Sarà presto proclamato beato da Papa Francesco, Teresio Olivelli, martire laico ucciso nel campo di concentramento di Hersburck nel gennaio del 1945, per aver tentato di proteggere da un pestaggio un prigioniero ucraino. Una storia che da tempo viene tramandata e raccontata, col coraggio di Olivelli che l’ha reso un esempio come difensore dei deboli, come affermato anche dal Santo Padre che ha promulgato il decreto per la beatificazione di Teresio, nato in provincia di Como e morto a soli ventinove anni sotto la brutale mano nazista. La sua militanza nell’Azione Cattolica parte dai tempi in cui era uno studente, e proprio tramite l’Azione Cattolica tenta di iniziare a lavorare in favore dei più poveri durante gli anni universitari a Torino, in cui nel 1938 una volta laureatosi lavora come assistente. Teresio Olivelli ha tentato di lavorare criticamente all’interno del sistema fascista, ma dopo l’8 settembre non è più possibile per lui, per formazione umana e culturale, evitare di unirsi alla resistenza partigiana.

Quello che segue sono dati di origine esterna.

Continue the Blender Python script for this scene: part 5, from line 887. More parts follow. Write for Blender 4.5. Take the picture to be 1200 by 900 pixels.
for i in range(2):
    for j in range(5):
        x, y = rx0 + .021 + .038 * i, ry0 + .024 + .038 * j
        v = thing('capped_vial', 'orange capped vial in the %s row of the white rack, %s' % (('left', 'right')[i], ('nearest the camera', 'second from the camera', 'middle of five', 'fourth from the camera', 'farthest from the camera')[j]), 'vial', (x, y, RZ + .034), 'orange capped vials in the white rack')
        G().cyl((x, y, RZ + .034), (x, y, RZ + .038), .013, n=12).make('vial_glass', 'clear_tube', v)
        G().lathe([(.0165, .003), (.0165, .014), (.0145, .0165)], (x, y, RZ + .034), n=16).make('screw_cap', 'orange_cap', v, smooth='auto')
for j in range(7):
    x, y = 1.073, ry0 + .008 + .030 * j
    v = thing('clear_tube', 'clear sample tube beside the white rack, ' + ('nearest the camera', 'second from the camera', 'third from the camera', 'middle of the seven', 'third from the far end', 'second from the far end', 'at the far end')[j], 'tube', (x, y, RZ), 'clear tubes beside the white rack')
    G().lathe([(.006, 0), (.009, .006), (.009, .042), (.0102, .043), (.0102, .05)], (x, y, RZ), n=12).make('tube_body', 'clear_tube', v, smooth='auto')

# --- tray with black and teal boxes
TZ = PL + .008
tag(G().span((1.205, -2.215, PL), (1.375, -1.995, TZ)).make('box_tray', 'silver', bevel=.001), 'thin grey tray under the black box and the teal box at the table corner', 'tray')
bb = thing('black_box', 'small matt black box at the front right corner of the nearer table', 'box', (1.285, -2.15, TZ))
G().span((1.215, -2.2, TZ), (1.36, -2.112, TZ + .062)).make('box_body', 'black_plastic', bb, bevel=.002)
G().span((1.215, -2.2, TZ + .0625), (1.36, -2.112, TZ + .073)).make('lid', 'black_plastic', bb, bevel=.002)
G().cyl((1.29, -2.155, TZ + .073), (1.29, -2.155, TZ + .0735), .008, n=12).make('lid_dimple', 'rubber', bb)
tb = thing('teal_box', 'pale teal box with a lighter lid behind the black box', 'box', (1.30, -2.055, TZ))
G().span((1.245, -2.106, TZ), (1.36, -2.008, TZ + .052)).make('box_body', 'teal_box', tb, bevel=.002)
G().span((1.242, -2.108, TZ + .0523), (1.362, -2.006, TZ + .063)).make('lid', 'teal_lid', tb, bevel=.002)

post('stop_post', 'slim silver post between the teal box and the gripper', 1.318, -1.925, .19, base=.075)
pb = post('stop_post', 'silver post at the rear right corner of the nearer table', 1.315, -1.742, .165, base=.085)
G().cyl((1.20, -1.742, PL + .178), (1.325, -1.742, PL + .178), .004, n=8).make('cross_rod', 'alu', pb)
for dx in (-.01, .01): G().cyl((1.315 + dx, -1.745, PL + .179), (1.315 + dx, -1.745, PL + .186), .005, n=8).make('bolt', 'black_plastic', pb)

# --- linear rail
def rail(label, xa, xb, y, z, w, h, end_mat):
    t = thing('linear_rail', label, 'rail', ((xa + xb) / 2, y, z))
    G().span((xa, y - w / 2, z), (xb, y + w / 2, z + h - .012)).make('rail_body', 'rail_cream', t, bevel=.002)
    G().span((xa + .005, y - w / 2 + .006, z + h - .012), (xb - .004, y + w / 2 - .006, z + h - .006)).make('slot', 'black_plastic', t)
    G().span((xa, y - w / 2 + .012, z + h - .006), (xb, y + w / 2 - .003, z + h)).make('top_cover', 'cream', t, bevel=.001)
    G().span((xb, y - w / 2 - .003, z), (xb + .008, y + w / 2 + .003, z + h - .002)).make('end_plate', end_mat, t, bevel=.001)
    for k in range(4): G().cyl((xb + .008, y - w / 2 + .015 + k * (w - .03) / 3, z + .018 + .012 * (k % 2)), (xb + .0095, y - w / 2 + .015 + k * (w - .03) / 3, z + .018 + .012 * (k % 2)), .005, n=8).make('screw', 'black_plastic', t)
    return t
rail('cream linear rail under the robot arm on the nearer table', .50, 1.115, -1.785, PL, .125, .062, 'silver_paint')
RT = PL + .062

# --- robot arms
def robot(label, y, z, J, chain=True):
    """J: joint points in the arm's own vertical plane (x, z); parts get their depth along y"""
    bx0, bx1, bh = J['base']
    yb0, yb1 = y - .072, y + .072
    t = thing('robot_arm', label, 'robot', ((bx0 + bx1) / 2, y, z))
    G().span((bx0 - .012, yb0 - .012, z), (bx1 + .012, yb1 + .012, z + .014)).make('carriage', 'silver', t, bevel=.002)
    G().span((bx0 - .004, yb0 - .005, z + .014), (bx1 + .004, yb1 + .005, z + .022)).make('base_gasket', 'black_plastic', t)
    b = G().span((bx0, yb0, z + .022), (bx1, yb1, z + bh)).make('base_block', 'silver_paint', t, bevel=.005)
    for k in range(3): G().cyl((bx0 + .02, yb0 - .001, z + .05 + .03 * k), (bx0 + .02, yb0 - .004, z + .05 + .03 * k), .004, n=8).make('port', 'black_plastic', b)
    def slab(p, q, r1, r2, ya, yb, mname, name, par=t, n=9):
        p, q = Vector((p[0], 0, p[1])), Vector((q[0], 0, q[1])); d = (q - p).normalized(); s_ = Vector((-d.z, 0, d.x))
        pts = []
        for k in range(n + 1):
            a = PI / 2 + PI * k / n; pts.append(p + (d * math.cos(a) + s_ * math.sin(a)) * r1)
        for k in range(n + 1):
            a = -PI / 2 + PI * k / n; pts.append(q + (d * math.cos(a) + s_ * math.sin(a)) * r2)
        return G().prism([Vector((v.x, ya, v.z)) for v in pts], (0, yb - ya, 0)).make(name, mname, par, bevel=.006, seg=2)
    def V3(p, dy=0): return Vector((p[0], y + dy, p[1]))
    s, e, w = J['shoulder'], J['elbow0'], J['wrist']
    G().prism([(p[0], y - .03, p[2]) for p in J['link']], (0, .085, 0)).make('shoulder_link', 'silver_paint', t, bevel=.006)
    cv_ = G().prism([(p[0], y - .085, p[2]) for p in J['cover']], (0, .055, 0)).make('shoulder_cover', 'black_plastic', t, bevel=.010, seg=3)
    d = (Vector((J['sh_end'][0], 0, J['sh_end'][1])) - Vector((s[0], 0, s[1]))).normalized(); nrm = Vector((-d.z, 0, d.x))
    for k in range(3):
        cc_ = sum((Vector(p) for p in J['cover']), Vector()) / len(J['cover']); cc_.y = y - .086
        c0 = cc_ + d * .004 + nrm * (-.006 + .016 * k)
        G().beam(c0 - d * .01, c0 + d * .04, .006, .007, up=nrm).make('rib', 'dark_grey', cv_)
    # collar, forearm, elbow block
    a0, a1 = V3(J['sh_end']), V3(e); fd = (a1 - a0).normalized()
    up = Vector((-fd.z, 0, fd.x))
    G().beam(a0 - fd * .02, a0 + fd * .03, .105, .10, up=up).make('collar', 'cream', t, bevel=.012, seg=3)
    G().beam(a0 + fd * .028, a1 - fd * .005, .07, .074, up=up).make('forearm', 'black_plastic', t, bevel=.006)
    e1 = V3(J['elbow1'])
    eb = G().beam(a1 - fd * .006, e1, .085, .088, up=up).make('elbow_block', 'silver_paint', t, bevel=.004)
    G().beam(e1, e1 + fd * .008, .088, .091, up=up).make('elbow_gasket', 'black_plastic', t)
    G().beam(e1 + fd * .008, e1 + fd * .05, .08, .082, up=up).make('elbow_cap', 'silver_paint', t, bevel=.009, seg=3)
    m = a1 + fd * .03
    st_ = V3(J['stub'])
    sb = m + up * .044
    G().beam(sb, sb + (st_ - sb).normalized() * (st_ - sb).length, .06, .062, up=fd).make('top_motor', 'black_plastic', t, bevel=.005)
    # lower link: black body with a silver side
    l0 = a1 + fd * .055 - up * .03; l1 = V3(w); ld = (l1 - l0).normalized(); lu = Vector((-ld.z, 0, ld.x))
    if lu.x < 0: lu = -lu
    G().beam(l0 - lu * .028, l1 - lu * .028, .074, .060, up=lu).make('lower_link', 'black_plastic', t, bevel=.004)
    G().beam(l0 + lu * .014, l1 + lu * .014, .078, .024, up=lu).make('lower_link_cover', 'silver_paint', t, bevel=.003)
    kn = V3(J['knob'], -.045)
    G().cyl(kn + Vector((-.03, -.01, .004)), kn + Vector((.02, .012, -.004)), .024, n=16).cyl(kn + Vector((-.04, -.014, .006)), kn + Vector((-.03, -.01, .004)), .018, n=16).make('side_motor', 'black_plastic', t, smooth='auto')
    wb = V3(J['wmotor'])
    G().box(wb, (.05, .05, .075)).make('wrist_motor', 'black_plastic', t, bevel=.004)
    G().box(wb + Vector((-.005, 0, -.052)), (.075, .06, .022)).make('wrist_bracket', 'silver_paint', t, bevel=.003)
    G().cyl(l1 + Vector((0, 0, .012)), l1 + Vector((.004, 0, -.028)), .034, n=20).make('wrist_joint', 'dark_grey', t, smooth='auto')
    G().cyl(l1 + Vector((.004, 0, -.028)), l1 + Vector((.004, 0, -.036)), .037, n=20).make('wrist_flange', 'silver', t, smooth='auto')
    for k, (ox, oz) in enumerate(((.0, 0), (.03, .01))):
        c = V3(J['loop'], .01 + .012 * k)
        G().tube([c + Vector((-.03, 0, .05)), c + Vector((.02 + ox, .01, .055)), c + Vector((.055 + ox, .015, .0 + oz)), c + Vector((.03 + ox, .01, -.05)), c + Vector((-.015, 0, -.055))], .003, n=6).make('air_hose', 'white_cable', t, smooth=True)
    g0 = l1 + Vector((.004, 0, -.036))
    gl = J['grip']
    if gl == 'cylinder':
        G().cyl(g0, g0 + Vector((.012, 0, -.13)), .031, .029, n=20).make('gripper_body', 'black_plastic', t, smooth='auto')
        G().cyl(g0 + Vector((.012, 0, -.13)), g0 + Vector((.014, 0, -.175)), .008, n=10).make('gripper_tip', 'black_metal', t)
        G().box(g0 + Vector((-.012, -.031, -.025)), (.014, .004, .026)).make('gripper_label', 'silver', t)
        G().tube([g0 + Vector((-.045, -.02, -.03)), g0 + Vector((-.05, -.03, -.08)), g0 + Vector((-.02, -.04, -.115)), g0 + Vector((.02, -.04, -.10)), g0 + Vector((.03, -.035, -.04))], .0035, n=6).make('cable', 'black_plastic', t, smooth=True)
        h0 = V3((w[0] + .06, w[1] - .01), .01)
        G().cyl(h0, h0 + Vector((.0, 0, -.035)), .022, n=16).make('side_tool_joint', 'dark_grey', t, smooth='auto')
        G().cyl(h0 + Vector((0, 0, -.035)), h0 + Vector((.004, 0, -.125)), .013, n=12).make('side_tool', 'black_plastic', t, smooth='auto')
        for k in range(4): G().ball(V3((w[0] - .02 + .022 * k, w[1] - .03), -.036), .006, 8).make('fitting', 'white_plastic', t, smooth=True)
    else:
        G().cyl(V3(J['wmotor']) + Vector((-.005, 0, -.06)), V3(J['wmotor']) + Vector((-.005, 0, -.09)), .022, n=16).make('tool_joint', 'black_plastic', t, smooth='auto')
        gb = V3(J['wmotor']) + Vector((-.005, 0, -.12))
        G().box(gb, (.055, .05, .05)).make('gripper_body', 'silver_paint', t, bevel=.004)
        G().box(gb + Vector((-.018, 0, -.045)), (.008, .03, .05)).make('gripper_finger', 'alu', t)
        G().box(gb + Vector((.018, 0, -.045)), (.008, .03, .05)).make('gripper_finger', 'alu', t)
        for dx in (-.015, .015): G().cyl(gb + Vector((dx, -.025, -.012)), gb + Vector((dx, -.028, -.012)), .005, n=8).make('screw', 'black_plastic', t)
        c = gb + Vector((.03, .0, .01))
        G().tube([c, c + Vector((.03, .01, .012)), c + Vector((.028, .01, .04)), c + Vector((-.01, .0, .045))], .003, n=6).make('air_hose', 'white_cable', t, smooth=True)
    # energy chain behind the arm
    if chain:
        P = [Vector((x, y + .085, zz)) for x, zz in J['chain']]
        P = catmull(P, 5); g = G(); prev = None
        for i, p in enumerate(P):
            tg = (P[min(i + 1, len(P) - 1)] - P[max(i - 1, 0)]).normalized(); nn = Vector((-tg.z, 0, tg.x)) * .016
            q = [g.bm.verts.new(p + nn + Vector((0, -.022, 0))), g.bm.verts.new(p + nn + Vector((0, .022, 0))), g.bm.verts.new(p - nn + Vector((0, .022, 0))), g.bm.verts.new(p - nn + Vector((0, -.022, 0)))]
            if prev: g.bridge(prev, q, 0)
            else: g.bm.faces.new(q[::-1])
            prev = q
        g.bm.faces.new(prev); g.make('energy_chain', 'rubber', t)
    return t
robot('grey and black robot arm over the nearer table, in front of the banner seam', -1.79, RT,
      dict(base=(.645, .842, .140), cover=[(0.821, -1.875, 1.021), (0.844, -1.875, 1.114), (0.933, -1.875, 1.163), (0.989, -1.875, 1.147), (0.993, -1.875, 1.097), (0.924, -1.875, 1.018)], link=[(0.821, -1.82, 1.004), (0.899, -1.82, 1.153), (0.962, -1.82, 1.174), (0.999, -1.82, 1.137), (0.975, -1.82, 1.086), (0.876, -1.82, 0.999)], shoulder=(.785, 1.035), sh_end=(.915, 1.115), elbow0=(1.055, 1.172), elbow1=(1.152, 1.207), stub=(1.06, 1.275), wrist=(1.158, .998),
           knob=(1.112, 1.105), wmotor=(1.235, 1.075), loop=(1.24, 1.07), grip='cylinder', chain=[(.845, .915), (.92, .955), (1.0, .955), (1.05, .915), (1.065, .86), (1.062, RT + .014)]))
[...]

Proprio questa doppia militanza di Teresio Olivelli ha portato la Chiesa a propendere per la sua beatificazione, per la sua incessante attività di sostegno in favore dei poveri e dei più deboli sia sotto il fascismo, sia durante i giorni duri della resistenza. Un riconoscimento al valore umano di Olivelli a prescindere dal giudizio su quei giorni terribili per la storia d’Italia e di tutto il mondo. Arrestato nell’aprile del 1944, Teresio Olivelli vivrà successivamente l’orrore dei campi di prigionia, in una lunga peregrinazione che lo porterà fino a Hersbruck, dove troverà la morte in un ultimo, estremo gesto di altruismo. Olivelli infatti sarà ucciso da una guardia tedesca per essersi frapposto tra l’ufficiale e un prigioniero ucraino, già provato dalla prigionia. Olivelli ha dato la sua vita e il suo sacrificio non è stato vano perché coerente con una vita dedicata al prossimo e con la beatificazione riceverà il giusto riconoscimento ad una vita di sacrificio e fede.